I think photography, theatre, advertising and movies are all interconnected in some way. Photography was just a hobby that turned into a profession. I actually stayed away from film for a long time because I knew that my photography would get derailed. Na ghar ka, na ghaat ka condition. The movies are definitely lucrative, but unless you are enthusiastic about it, no point even looking in that direction, right? So when I thought I might just have fun, I took the plunge.

So has the actor taken over the photographer?

I hate to admit this, but photography has taken the backseat. But theatre is still in full swing. I still perform I'm Not Bajirao on stages all around the country. All I know is that I love showbiz and get my thrills making people smile. I think I'm designed for it!

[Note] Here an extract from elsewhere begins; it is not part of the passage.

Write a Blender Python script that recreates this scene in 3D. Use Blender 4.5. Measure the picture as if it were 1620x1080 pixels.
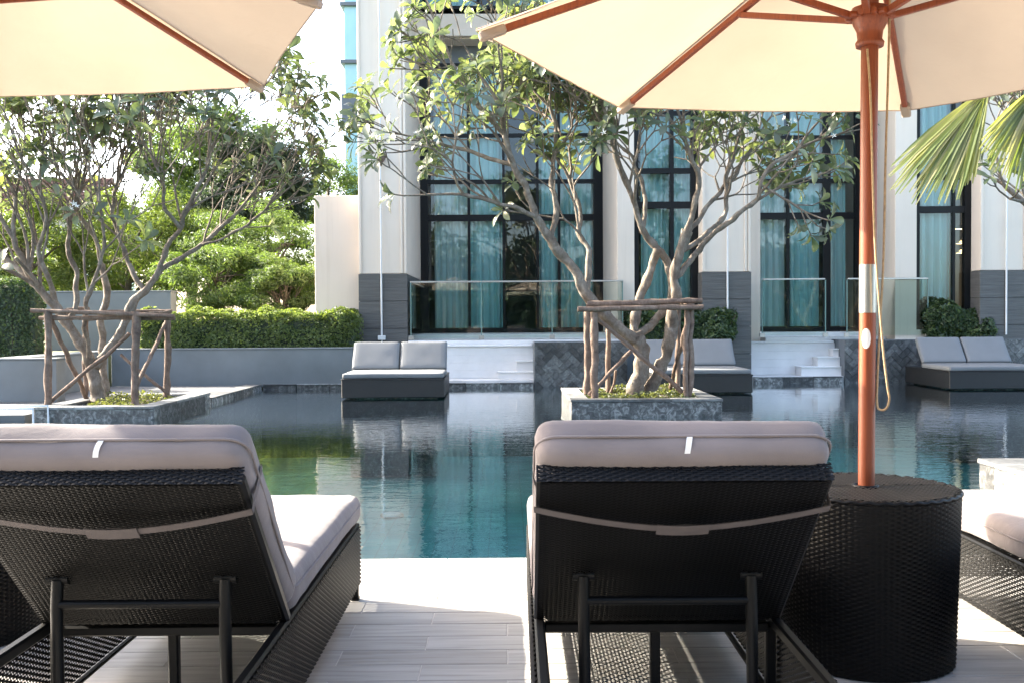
import bpy, bmesh, math, random
import numpy as np
from mathutils import Vector, Matrix, Euler, noise

for o in list(bpy.data.objects): bpy.data.objects.remove(o)
SC = bpy.context.scene
COL = SC.collection
R = math.radians
rng = random.Random(7)

# ------------------------------------------------------------------ camera
CAM = Vector((0, 0, 1.2))
FPX = 1575.0
ROT = (Matrix.Rotation(R(-0.36), 3, 'Z') @ Matrix.Rotation(R(90 - 1.27), 3, 'X') @ Matrix.Rotation(R(-0.35), 3, 'Z'))
cd = bpy.data.cameras.new('camera'); cam = bpy.data.objects.new('camera', cd); COL.objects.link(cam)
cd.sensor_width = 36; cd.lens = 35.0; cd.clip_start = 0.05; cd.clip_end = 3000
cam.matrix_world = Matrix.Translation(CAM) @ ROT.to_4x4()
SC.camera = cam

# ------------------------------------------------------------------ sky and sun
SUN_EL = 30.0
SUN_AZ = 68.0            # degrees to the left of straight ahead (+Y towards -X)
w = bpy.data.worlds.new('World'); SC.world = w; w.use_nodes = True
wn = w.node_tree.nodes; wl = w.node_tree.links
sky = wn.new('ShaderNodeTexSky'); sky.sky_type = 'NISHITA'; sky.sun_disc = False
sky.sun_elevation = R(SUN_EL); sky.sun_rotation = R(-SUN_AZ)
sky.air_density = .75; sky.dust_density = 3.0; sky.ozone_density = .6
wl.new(sky.outputs[0], wn['Background'].inputs[0]); wn['Background'].inputs[1].default_value = 0.15
sd = bpy.data.lights.new('sun', 'SUN'); sd.energy = 3.5; sd.angle = R(0.5); sd.color = (1.0, 0.94, 0.85)
sun = bpy.data.objects.new('sun', sd); COL.objects.link(sun)
_a, _e = R(SUN_AZ), R(SUN_EL)
SUNDIR = Vector((-math.sin(_a) * math.cos(_e), math.cos(_a) * math.cos(_e), math.sin(_e)))
sun.rotation_euler = SUNDIR.to_track_quat('Z', 'Y').to_euler()
sun.location = SUNDIR * 40
SC.view_settings.view_transform = 'Standard'; SC.view_settings.look = 'None'
SC.view_settings.gamma = 1.0; SC.view_settings.use_curve_mapping = False
SC.view_settings.exposure = 2.78
SC.view_settings.use_white_balance = True      # camera balanced for open shade
SC.view_settings.white_balance_temperature = 6850; SC.view_settings.white_balance_tint = 8
SC.render.engine = 'CYCLES'
SC.cycles.max_bounces = 10; SC.cycles.transparent_max_bounces = 24
SC.cycles.caustics_reflective = False; SC.cycles.caustics_refractive = False
SC.cycles.use_denoising = True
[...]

Would you be bored doing serious roles?

Oh, my roles needn't be funny. In a movie I'm doing now, I'm playing a treacherous man. And I'm smacking my lips about that! Comedy is just something I do well, so I milk that. Some people tell me that it doesn't matter what role I take up because the moment I come on screen, people clap and laugh. Hello! But that's not a compliment. It's just a sign that I have to swim harder against the tide.

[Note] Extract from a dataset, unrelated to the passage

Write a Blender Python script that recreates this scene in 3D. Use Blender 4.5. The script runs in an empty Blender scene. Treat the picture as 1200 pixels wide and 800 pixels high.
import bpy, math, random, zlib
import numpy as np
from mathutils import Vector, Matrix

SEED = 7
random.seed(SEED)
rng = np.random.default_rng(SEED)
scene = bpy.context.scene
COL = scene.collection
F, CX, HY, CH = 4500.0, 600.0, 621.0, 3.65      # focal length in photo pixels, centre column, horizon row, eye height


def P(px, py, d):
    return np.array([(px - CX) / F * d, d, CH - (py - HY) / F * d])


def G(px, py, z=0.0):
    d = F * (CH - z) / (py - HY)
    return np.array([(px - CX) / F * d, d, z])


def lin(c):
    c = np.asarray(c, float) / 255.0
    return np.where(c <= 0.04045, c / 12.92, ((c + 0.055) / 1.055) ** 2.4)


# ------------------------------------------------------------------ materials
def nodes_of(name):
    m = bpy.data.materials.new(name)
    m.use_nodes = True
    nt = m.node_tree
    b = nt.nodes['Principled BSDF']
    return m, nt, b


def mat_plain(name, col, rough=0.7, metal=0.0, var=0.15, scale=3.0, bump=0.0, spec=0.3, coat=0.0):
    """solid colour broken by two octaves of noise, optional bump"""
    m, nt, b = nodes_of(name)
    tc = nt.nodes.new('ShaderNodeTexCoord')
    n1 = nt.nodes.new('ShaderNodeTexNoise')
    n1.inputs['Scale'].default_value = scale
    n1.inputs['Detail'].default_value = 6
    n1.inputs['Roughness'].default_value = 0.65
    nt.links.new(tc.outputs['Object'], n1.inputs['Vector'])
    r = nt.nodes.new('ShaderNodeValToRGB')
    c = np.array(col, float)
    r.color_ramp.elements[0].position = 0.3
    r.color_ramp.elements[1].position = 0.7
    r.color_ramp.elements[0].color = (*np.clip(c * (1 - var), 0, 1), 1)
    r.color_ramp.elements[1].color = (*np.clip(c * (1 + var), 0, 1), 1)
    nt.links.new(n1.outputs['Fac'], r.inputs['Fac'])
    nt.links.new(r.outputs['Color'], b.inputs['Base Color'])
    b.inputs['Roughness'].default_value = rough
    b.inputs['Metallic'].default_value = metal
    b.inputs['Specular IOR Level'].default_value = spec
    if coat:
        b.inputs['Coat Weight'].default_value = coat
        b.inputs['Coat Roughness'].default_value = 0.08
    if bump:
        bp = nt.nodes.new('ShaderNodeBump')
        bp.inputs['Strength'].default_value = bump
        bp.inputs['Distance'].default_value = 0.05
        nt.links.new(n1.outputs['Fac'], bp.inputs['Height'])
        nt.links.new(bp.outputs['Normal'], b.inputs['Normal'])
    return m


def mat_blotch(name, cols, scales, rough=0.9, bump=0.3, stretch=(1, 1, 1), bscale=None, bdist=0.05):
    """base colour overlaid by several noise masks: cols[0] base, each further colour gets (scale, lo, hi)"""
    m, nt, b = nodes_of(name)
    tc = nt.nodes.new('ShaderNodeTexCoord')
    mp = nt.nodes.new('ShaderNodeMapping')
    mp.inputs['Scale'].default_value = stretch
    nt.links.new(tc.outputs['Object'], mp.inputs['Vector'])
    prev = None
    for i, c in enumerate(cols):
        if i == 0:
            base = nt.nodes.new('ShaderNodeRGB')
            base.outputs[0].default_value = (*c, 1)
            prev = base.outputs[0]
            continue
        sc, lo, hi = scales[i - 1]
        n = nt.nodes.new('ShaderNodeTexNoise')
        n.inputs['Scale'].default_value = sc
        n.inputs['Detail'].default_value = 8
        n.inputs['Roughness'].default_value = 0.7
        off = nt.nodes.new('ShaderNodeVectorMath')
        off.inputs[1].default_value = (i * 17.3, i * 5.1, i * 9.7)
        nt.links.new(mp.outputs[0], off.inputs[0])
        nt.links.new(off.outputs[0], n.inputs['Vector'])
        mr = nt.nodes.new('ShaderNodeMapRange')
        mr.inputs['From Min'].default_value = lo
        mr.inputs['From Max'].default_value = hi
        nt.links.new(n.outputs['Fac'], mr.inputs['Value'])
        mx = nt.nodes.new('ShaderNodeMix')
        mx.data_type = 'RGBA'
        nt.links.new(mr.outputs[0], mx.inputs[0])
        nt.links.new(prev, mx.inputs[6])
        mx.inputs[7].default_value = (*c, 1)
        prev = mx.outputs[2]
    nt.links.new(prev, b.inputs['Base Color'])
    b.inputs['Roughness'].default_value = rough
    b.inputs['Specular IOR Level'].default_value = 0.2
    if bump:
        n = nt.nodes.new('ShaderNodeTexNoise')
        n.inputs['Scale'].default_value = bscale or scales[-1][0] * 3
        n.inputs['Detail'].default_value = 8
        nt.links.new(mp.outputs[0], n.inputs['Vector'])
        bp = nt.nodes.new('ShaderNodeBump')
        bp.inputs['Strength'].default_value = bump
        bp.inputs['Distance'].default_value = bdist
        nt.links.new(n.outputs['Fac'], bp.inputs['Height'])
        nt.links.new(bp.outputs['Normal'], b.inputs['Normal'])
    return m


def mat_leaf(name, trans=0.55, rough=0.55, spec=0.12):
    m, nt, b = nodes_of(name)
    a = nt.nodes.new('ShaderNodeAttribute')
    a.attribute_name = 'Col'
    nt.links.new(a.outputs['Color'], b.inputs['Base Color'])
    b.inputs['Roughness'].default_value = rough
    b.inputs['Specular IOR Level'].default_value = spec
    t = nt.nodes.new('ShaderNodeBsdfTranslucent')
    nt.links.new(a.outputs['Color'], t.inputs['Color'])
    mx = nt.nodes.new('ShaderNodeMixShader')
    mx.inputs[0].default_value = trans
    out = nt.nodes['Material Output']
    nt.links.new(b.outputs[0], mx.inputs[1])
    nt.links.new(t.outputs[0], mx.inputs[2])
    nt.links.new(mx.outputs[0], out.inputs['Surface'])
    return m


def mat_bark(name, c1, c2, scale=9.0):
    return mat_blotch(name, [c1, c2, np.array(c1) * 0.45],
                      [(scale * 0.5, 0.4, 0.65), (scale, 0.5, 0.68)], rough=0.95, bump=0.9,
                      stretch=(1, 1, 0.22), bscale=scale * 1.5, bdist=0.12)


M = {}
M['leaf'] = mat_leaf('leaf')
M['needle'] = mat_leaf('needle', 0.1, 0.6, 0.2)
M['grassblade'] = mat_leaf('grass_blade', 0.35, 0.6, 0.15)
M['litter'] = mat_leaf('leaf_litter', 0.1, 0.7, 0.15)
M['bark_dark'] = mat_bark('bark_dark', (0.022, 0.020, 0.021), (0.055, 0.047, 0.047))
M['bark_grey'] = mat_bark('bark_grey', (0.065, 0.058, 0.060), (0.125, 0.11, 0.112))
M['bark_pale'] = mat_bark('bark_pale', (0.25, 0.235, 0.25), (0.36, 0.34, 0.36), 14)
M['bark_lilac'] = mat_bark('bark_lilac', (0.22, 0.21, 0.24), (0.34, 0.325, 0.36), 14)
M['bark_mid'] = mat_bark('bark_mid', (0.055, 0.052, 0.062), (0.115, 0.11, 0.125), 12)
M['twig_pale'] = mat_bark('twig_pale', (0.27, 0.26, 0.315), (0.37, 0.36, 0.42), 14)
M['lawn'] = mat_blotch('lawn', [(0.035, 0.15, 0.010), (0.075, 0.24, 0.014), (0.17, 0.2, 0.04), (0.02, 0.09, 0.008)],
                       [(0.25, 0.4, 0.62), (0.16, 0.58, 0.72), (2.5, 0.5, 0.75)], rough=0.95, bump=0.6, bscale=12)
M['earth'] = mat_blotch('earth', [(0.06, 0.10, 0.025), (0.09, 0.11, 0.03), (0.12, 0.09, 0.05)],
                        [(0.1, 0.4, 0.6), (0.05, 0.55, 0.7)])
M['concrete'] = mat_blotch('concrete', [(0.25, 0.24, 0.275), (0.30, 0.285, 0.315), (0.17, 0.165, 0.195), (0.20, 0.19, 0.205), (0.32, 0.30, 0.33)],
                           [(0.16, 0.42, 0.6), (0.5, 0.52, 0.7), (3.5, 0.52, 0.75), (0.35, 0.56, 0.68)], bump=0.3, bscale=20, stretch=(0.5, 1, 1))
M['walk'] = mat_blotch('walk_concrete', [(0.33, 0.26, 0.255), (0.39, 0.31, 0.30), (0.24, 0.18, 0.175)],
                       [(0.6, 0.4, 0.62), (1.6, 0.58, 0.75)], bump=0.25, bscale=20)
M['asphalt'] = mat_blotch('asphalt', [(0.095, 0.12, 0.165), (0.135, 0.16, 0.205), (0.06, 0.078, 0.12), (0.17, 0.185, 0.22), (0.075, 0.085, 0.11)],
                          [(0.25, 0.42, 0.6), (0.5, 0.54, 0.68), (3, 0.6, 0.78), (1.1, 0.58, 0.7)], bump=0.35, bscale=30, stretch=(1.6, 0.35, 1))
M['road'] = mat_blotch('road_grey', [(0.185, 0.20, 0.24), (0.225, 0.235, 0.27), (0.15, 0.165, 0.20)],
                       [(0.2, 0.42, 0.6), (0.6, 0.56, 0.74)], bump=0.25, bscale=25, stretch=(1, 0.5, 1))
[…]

Don't you think most of Bollywood humour is too slapstick and sometimes downright mean? Do you see any changes in the approach?

Oh pleeez... what is with people and their complaints about Bollywood? Why doesn't anyone want naach-gaana anymore? I can't imagine a childhood without Haqeeqat, Sholay or Anand. It's a part of us. See, just let people do their own thing. You can improve the quality, but shouldn't go change the format. There can be different forms of expression... alternative cinema is there for that. But you can't ask the cabby whose mummy-daddy fight to go watch Let's Talk and see a parents' fight there also. Why does everyone want to take the fun away from the movies?! Manmohan Desai did the fantastic... you think he didn't know what reality was? People want their out... so why not give them that?

Is there a dream role you'd like to do?

No, no... I've decided never to have a dream role. If a role is done by someone else and I say: `Ohh... I want to do thaaat,' it's kind of pathetic.

Coming from a Parsi background, was language a problem?

I always thought I had a problem with Hindi. I was always nervous that it would be anglicised or I'd say "Humku idar dhaba do" (drop me off here) in the typical Parsi way to the cabby. But I realised soon enough that it was all in my head. But it was important to think in Hindi.

What do you do when you're given lines that the scriptwriter thinks is hilarious, but you can't even giggle at?

Ahhh... that's a tricky situation. If talking to the director about it doesn't help, I try to improvise. Said within the context, even a non-joke can be hysterical. In Munnabhai, only about 40 per cent of the lines were meant to be funny. In scenes where I was getting angry, I really was getting carried away with the anger. And people laughed. You know, lots of times comedy comes out best in tragic situations. It's not so important that the audience laughs. I just want them to identify with the scene.

Any plans to turn director?

Hmmm... now that you tell me, maybe I should give it a shot. It'll happen some time... two years, 10 years, 20 years... who knows? I don't like to plan anything. I'm constantly finding ways and means of entertaining myself. I'd die if I get bored. But I'm not saying, `Hey folks! Watch out for my next movie!'

Everyone keeps saying how theatre is a higher, more intellectual form of expression compared to movies...

Frankly, I think that's all nonsense. Some theatre is just abysmal. I'm from theatre, but that doesn't mean I'm a higher being, with higher values. Lots of plays are horrible and lots of movies are fabulous. It all just depends on which side of the fence you are on.